For a well-structured day that connects Kuromon with the rest of southern Osaka, the Osaka itinerary section covers practical route options that work for both first-timers and repeat visitors. The market pairs naturally with an afternoon in Dotonbori or a southward drift toward Shinsekai, Osaka’s retro neighbourhood built around the original 1903 World Exposition site.
What's Available
Frequently Asked Questions
The market arcade itself is a public space with no set entry hours, but individual stalls typically operate between 8:00 and 18:00, with many seafood and produce vendors closing as early as 16:30.
Restaurants inside the market tend to stay open until 20:00 or later.
To catch the full market in action, plan to arrive by 9:30 and wrap up your browsing before 14:00 for the widest selection.
The market’s strengths are firmly in fresh seafood — sea urchin (uni) on rice, tuna sashimi, grilled butter scallops, and fugu (blowfish) are all available from specialist stalls.

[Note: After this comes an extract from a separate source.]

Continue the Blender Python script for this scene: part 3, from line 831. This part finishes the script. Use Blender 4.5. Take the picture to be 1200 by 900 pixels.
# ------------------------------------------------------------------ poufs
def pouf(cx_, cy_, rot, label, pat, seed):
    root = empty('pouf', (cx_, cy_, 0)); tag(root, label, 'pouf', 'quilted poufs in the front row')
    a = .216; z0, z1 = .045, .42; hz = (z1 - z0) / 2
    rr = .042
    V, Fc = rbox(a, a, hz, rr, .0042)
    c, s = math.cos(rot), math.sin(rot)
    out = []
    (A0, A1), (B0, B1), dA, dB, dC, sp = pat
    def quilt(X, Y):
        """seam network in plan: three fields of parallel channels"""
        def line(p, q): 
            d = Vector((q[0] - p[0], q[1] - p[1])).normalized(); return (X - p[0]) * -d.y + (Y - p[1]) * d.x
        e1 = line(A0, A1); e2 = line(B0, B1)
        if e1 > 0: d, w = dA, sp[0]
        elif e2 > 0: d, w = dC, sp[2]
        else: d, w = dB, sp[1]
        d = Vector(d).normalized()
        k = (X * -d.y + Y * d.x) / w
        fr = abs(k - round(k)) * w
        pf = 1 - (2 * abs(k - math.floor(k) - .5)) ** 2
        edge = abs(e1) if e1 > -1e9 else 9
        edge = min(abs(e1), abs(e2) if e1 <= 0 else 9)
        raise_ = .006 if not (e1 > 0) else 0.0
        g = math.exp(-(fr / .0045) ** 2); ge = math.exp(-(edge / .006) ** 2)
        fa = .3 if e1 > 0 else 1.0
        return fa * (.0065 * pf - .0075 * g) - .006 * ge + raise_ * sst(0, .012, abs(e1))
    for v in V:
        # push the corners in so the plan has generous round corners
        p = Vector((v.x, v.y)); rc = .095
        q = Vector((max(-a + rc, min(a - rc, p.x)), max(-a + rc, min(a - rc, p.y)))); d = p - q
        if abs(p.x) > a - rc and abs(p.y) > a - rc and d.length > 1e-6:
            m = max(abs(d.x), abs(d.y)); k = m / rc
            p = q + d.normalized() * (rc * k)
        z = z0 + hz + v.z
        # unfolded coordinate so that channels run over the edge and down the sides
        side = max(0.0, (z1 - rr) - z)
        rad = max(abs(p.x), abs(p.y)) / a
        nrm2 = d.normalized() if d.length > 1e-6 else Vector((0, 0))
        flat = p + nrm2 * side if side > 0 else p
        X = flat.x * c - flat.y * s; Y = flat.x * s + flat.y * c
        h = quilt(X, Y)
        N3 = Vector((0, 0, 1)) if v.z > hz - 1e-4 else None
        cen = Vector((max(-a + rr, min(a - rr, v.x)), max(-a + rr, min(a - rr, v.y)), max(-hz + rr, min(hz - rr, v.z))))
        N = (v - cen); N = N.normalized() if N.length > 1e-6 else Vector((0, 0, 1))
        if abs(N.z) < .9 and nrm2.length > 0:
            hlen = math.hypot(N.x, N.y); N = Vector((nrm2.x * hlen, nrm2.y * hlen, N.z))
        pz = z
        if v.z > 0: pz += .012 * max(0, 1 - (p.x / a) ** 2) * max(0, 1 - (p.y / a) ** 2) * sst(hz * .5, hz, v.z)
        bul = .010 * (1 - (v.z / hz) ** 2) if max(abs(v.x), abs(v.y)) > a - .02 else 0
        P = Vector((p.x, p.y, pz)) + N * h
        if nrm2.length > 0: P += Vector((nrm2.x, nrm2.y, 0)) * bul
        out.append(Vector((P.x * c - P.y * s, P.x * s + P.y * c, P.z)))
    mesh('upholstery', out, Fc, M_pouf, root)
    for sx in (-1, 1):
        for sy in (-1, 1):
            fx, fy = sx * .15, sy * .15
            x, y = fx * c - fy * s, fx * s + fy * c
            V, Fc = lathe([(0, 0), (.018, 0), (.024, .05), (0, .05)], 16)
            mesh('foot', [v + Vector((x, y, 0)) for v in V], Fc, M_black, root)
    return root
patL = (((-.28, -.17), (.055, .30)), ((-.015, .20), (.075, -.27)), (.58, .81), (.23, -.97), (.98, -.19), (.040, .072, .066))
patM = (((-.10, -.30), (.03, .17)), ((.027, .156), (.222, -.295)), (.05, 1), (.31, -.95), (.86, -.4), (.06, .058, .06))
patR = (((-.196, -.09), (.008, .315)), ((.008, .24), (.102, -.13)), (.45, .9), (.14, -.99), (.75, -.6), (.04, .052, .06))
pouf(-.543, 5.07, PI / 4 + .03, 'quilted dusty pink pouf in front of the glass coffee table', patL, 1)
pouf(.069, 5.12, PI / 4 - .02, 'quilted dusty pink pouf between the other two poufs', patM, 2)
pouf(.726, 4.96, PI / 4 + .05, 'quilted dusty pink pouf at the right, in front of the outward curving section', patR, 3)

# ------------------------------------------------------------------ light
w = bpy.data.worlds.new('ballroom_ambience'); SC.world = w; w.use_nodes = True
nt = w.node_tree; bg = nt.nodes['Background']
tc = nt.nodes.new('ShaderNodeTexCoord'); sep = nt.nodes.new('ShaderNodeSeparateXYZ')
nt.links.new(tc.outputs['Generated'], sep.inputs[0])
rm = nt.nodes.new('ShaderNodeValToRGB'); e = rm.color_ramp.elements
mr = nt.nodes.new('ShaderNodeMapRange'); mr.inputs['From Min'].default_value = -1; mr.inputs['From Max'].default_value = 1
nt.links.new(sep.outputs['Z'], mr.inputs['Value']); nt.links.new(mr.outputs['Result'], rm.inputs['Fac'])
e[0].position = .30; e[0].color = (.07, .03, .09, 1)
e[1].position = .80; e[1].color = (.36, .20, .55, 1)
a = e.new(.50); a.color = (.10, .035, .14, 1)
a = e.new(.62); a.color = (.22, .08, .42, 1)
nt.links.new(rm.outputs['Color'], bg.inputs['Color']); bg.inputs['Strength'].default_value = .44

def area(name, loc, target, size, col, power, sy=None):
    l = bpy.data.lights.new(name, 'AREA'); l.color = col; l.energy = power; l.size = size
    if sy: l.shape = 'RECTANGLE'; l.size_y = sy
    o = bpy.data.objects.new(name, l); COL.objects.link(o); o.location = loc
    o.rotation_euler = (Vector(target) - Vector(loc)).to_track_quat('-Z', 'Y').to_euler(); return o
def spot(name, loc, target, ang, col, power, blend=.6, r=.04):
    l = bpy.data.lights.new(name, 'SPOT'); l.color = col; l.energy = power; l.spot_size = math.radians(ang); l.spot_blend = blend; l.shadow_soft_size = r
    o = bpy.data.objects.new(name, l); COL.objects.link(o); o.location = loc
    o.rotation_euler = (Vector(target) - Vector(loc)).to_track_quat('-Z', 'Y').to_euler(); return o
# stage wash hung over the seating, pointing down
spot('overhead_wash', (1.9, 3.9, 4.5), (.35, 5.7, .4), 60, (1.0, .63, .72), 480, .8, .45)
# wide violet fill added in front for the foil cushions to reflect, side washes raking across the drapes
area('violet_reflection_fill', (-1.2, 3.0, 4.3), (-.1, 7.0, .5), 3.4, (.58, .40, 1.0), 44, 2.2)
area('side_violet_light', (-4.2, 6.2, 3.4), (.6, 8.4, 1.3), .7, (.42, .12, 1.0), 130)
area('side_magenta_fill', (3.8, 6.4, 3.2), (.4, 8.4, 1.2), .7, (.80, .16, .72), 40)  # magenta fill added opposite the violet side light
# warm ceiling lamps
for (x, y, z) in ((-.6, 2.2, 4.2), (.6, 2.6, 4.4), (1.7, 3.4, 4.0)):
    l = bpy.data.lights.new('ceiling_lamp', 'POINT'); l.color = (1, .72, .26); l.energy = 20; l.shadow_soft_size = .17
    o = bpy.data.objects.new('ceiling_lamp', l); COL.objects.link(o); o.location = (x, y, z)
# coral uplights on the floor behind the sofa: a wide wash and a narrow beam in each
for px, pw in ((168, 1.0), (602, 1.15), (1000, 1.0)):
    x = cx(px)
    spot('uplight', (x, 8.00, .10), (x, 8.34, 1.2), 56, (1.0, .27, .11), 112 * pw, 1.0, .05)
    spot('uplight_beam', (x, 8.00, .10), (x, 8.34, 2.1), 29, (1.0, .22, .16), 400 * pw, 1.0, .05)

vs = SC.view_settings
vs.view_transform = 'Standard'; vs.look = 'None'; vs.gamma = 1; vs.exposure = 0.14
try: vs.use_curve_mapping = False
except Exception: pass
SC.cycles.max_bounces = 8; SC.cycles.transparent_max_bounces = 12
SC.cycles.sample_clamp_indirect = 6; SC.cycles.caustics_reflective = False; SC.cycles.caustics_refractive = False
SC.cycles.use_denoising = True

Wagyu beef skewers and Kobe beef cuts have become popular with visitors too, and you’ll find excellent fruit stands, traditional sweets, and tamagoyaki (rolled omelette) to round out a proper wander.
Most vendors let you eat at a small counter right there on the spot, so treat the whole thing like a progressive tasting menu on foot.
From Namba Station, Kuromon Ichiba is about a 10-minute walk east, crossing Sakaisuji Avenue — look for the large multicoloured market sign to confirm you’ve found the right arcade entrance.
Alternatively, take the Osaka Metro Sennichimae Line or Sakaisuji Line one stop to Nippombashi Station and exit at Exit 10 for a 2–3 minute walk directly to the market’s southern entrance.
Nippombashi is the cleaner option if you’re carrying bags or want to save your legs for the eating.
Kuromon Market is about a 10-minute walk from both Dotonbori canal and Namba Station, making it an easy add-on to any itinerary based in Osaka’s Minami district.
The most direct walking route from Namba takes you east along Sennichimae-dori.
Nipponbashi Station on the Osaka Metro Sakaisuji Line is the closest station if you’re coming from further afield, with the market entrance just a few minutes’ walk from the exit.
Editor's Review
Kuromon Ichiba genuinely delivers on the food side — the quality of raw seafood here is exceptional, and watching a vendor slice tuna or flame-sear a scallop right in front of you is one of those quietly satisfying Osaka moments.
The atmosphere is authentic enough to still feel like a working market rather than a curated tourist experience, which is increasingly rare in this part of the city.That said, prices at some stalls have crept up noticeably over the past few years, particularly for the photogenic items like uni cups and wagyu skewers.
It’s still worth it, but go in with eyes open.
The sweet spot is arriving around 9:30 on a weekday morning: the produce is at its freshest, the professional chefs are doing their shopping, and you’ll have elbow room to actually browse rather than shuffle through a crowd.